begin GIVEN INFORMATION

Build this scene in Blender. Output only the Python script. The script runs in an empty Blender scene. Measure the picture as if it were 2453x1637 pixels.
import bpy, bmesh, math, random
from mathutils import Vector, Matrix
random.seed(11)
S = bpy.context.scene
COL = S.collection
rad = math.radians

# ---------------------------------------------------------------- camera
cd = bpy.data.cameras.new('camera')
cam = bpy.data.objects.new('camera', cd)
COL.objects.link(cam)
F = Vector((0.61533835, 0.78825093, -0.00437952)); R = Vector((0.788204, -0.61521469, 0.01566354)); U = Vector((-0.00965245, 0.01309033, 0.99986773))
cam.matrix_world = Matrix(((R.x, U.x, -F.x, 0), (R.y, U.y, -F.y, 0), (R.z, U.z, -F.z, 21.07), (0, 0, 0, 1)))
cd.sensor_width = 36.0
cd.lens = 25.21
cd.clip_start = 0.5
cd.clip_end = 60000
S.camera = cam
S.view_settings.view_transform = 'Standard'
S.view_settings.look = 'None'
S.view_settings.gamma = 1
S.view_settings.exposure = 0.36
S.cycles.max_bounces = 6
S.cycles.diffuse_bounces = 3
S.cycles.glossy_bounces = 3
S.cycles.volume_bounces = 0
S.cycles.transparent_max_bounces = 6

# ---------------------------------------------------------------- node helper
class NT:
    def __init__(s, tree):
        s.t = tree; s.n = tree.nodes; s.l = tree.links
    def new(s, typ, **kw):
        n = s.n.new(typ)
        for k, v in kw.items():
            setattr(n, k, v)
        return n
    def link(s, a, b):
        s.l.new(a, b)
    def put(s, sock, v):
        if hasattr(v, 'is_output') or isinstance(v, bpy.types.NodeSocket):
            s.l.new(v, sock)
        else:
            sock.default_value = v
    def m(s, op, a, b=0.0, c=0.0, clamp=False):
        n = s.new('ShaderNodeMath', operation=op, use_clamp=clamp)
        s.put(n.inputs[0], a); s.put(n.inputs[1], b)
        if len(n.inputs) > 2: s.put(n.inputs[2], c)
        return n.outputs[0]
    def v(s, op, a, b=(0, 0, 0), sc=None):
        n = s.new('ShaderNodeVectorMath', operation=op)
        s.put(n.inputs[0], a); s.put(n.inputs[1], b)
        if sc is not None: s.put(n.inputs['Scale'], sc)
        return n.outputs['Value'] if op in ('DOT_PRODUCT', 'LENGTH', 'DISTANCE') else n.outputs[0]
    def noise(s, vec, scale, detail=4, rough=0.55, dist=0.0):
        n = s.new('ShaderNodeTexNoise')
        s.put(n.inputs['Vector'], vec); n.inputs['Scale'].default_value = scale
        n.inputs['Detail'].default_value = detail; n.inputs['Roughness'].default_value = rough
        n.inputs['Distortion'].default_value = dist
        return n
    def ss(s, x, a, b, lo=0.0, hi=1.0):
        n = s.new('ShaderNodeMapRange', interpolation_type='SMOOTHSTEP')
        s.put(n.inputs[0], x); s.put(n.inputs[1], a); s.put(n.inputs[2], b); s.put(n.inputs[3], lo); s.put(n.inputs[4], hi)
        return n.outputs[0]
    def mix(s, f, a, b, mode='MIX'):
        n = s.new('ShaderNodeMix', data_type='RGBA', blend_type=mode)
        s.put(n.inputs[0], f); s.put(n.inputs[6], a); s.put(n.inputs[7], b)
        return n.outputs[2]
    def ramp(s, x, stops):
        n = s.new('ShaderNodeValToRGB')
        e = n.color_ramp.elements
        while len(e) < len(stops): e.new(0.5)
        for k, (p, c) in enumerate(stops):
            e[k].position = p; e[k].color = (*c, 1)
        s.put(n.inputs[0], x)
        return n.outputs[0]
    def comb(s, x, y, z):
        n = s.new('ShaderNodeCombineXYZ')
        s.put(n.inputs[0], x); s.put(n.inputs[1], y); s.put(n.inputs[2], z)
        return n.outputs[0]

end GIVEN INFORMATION

▶ TASK TO COMPLETE: Reproduce each line of the material above precisely.

▶ CORRECT RESULT:
Build this scene in Blender. Output only the Python script. The script runs in an empty Blender scene. Measure the picture as if it were 2453x1637 pixels.
import bpy, bmesh, math, random
from mathutils import Vector, Matrix
random.seed(11)
S = bpy.context.scene
COL = S.collection
rad = math.radians

# ---------------------------------------------------------------- camera
cd = bpy.data.cameras.new('camera')
cam = bpy.data.objects.new('camera', cd)
COL.objects.link(cam)
F = Vector((0.61533835, 0.78825093, -0.00437952)); R = Vector((0.788204, -0.61521469, 0.01566354)); U = Vector((-0.00965245, 0.01309033, 0.99986773))
cam.matrix_world = Matrix(((R.x, U.x, -F.x, 0), (R.y, U.y, -F.y, 0), (R.z, U.z, -F.z, 21.07), (0, 0, 0, 1)))
cd.sensor_width = 36.0
cd.lens = 25.21
cd.clip_start = 0.5
cd.clip_end = 60000
S.camera = cam
S.view_settings.view_transform = 'Standard'
S.view_settings.look = 'None'
S.view_settings.gamma = 1
S.view_settings.exposure = 0.36
S.cycles.max_bounces = 6
S.cycles.diffuse_bounces = 3
S.cycles.glossy_bounces = 3
S.cycles.volume_bounces = 0
S.cycles.transparent_max_bounces = 6

# ---------------------------------------------------------------- node helper
class NT:
    def __init__(s, tree):
        s.t = tree; s.n = tree.nodes; s.l = tree.links
    def new(s, typ, **kw):
        n = s.n.new(typ)
        for k, v in kw.items():
            setattr(n, k, v)
        return n
    def link(s, a, b):
        s.l.new(a, b)
    def put(s, sock, v):
        if hasattr(v, 'is_output') or isinstance(v, bpy.types.NodeSocket):
            s.l.new(v, sock)
        else:
            sock.default_value = v
    def m(s, op, a, b=0.0, c=0.0, clamp=False):
        n = s.new('ShaderNodeMath', operation=op, use_clamp=clamp)
        s.put(n.inputs[0], a); s.put(n.inputs[1], b)
        if len(n.inputs) > 2: s.put(n.inputs[2], c)
        return n.outputs[0]
    def v(s, op, a, b=(0, 0, 0), sc=None):
        n = s.new('ShaderNodeVectorMath', operation=op)
        s.put(n.inputs[0], a); s.put(n.inputs[1], b)
        if sc is not None: s.put(n.inputs['Scale'], sc)
        return n.outputs['Value'] if op in ('DOT_PRODUCT', 'LENGTH', 'DISTANCE') else n.outputs[0]
    def noise(s, vec, scale, detail=4, rough=0.55, dist=0.0):
        n = s.new('ShaderNodeTexNoise')
        s.put(n.inputs['Vector'], vec); n.inputs['Scale'].default_value = scale
        n.inputs['Detail'].default_value = detail; n.inputs['Roughness'].default_value = rough
        n.inputs['Distortion'].default_value = dist
        return n
    def ss(s, x, a, b, lo=0.0, hi=1.0):
        n = s.new('ShaderNodeMapRange', interpolation_type='SMOOTHSTEP')
        s.put(n.inputs[0], x); s.put(n.inputs[1], a); s.put(n.inputs[2], b); s.put(n.inputs[3], lo); s.put(n.inputs[4], hi)
        return n.outputs[0]
    def mix(s, f, a, b, mode='MIX'):
        n = s.new('ShaderNodeMix', data_type='RGBA', blend_type=mode)
        s.put(n.inputs[0], f); s.put(n.inputs[6], a); s.put(n.inputs[7], b)
        return n.outputs[2]
    def ramp(s, x, stops):
        n = s.new('ShaderNodeValToRGB')
        e = n.color_ramp.elements
        while len(e) < len(stops): e.new(0.5)
        for k, (p, c) in enumerate(stops):
            e[k].position = p; e[k].color = (*c, 1)
        s.put(n.inputs[0], x)
        return n.outputs[0]
    def comb(s, x, y, z):
        n = s.new('ShaderNodeCombineXYZ')
        s.put(n.inputs[0], x); s.put(n.inputs[1], y); s.put(n.inputs[2], z)
        return n.outputs[0]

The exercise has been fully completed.